The Inverse Web

I would like to propose a thought experiment about what the inverse of the Web would look like.

The Web conjures the idea that we are all interconnected. But somewhere at the end of the nineties the spiders grew bigger. In reality, all the services we use in day to day communication on the Web are configured in a star network. A star network is where all nodes meet in the center like spokes in a bicycle wheel.

The backbone of the Web is the Internet, based on TCP/IP and DNS. TCP/IP by design is a decentralized technology, providing a fundamental base to build upon. The Web is built on the internet using the HTTP protocol, which is designed to be a client/server architecture.

The Dot Com bubble brought major investment into HTTP and the browser. This investment has influenced our use of the internet to this day, where companies stand in the middle of our communication through the web. Instead of my client accessing your server and yours accessing mine, our clients access Google, or Yahoo, or Microsoft who manage the communication for us.

They stand in the middle of you and me. This position has allowed greater power and control of our communications and abuse by these companies. Star networks allow centralized storage and control of all communication in a network, which makes accessing things like your email and chats easy for both the companies that administer them, and malicious organizations.

Great power plus great incompetency leads to great abuse.
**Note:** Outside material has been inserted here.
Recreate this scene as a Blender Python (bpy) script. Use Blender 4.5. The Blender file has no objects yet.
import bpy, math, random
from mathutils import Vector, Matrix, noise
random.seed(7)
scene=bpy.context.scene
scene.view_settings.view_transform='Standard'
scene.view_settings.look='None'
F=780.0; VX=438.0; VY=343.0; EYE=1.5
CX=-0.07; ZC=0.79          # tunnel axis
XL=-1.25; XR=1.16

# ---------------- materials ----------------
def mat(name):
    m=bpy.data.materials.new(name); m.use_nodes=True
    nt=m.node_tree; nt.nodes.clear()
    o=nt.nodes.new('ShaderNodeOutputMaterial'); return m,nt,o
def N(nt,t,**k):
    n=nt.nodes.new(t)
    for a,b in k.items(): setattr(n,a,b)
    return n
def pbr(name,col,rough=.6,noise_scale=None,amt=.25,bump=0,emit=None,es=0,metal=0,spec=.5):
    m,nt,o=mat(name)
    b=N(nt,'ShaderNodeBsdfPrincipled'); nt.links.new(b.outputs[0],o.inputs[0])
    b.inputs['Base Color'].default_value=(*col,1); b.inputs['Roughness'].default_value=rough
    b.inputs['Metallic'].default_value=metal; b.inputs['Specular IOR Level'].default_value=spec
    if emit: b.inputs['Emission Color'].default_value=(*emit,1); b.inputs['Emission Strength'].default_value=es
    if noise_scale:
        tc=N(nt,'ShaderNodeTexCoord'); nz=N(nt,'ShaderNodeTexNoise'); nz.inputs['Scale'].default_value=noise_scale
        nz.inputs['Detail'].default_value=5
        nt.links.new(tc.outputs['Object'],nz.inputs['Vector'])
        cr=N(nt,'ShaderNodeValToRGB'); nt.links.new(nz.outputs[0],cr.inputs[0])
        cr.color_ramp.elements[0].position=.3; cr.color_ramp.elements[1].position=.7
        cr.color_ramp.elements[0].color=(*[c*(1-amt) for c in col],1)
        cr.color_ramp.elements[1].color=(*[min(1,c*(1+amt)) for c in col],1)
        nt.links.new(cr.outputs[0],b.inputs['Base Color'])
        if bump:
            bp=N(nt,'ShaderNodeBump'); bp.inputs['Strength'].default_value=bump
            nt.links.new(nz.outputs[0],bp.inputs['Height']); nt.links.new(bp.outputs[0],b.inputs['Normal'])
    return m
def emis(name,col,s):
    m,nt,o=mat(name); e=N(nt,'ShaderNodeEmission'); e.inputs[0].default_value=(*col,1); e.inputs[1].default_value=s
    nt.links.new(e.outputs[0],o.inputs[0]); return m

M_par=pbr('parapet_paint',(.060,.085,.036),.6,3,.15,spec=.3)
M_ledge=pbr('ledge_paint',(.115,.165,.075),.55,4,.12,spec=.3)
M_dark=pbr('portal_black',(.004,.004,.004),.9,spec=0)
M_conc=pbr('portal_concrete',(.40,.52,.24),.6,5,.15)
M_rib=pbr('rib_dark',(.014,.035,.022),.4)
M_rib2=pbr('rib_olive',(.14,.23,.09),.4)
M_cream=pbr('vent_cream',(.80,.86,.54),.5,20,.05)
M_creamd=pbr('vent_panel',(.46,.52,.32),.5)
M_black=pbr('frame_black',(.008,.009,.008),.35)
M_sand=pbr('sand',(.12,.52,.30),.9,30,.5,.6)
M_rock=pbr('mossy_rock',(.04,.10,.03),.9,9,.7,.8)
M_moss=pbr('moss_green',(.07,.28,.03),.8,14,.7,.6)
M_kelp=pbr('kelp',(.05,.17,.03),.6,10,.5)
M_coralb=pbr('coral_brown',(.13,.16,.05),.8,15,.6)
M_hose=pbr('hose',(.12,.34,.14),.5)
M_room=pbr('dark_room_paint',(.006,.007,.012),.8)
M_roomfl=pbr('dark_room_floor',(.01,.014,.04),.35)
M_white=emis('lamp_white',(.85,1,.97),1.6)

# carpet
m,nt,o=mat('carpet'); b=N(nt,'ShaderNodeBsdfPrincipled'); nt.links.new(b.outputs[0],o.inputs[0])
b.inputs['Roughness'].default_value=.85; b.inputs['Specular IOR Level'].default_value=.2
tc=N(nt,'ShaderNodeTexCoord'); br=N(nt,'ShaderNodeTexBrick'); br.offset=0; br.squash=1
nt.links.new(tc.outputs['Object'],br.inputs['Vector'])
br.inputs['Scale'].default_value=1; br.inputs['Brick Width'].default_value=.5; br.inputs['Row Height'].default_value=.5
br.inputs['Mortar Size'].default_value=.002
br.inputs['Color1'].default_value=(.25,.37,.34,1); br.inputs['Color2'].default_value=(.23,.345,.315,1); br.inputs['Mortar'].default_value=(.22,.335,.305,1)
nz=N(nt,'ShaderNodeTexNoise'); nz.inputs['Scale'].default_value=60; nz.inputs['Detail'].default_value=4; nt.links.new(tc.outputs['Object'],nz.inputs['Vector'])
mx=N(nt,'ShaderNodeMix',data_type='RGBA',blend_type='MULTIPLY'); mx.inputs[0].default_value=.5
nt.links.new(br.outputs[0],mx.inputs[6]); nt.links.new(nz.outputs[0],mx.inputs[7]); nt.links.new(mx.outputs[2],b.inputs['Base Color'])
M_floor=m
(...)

I got tired of this. Not only because programming for the Web is a convoluted mess, but also because it can be dangerous to our social future as demonstrated by the recent NSA conspiracy with corporate America.

So it got me thinking about what the Inverse Web would look like. I came up with the following criteria.

All communication would be…

  1. Peer-to-peer instead client/server.
  2. With people you know instead of anonymous servers.
  3. State-full instead of stateless.
  4. Encrypted by default instead of plain-text.

Instead of browsers downloading software from anonymous servers, software is uploaded to people you know. Instead of the code behind the software you connect to being proprietary and out of control of the clients, the software is open source and free to share and modify.

What would such software look like? The idea of the Inverse Web inspired me to start a project called Firestr (pronounced Fire Star) to figure this out.

Firestr is currently very far along. Previously, the software satisfied all criteria except the last one. As of today, I have reached an important milestone where all P2P communication is now encrypted. The encryption scheme is simple at the moment but is a good foundation to build upon. Public key cryptography is used for the greeting messages and Diffie-Hellman-Merkle key exchange with AES for actual data communication.

In light of the recent historical events involving our privacy and corruption that star networks allow, I think we need to turn the web upside down and build new computational and communication systems on top of the internet. It probably won’t be Firestr, but we as a society can choose to put capital in making better software. We don’t have to rely on the VCs and Valley to fund it. We can start another experiment in political economy.